• _Given problem_:
Pull each line containing "scene" out of the data and copy it.

• _Data excerpt_:
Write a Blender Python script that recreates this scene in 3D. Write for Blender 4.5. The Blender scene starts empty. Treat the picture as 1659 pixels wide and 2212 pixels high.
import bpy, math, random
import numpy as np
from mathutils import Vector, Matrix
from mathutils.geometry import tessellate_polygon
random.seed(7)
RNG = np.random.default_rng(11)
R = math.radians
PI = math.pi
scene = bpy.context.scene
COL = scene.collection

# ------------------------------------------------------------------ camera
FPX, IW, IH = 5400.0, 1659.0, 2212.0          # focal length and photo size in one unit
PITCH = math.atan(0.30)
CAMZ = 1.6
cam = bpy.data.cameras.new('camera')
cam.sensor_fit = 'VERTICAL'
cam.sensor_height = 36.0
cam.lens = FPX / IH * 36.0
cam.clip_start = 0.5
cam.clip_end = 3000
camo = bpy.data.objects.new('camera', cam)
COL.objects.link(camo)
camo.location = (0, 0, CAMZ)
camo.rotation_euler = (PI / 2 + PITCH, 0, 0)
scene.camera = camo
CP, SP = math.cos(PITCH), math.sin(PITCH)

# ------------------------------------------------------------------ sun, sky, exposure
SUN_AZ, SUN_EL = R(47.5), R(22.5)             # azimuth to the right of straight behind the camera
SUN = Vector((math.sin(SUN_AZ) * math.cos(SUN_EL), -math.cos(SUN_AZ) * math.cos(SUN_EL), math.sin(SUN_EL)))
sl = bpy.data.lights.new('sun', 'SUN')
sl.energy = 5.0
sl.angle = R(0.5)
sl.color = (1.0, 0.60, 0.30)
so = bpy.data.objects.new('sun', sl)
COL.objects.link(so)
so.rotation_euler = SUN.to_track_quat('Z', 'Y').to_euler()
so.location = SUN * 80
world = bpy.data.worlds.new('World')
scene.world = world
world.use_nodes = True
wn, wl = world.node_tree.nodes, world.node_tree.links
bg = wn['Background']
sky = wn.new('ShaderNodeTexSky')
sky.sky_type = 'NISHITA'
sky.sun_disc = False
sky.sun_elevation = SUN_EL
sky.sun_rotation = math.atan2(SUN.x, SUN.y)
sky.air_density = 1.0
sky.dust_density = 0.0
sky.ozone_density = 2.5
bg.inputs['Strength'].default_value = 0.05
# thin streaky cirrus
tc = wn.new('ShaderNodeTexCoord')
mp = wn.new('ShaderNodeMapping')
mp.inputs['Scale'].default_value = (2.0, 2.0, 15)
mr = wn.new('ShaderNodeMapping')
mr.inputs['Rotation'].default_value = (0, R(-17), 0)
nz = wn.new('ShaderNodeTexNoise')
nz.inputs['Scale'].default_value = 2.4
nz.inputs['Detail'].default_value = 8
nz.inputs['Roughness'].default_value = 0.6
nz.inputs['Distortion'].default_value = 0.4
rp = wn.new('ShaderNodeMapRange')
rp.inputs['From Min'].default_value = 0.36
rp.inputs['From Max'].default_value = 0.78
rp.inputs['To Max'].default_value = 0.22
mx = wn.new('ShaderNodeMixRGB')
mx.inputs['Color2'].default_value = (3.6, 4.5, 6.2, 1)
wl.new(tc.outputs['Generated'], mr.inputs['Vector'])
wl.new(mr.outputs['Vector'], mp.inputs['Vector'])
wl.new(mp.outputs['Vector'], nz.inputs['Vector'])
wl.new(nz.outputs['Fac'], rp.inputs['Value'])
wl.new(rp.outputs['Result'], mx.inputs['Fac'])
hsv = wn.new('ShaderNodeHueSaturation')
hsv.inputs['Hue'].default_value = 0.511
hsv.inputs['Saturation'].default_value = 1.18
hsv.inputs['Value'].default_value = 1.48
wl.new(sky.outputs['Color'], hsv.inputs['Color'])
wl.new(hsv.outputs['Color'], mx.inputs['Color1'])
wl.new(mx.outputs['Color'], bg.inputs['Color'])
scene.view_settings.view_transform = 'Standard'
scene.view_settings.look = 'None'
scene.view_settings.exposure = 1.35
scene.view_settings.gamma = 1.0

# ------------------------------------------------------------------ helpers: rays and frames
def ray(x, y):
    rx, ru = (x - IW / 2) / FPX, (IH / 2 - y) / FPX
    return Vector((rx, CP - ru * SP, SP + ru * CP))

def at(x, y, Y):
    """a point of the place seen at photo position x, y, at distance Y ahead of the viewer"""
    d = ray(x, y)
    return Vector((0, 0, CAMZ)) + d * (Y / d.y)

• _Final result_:
Write a Blender Python script that recreates this scene in 3D. Write for Blender 4.5. The Blender scene starts empty. Treat the picture as 1659 pixels wide and 2212 pixels high.
scene = bpy.context.scene
COL = scene.collection
scene.camera = camo
scene.world = world
scene.view_settings.view_transform = 'Standard'
scene.view_settings.look = 'None'
scene.view_settings.exposure = 1.35
scene.view_settings.gamma = 1.0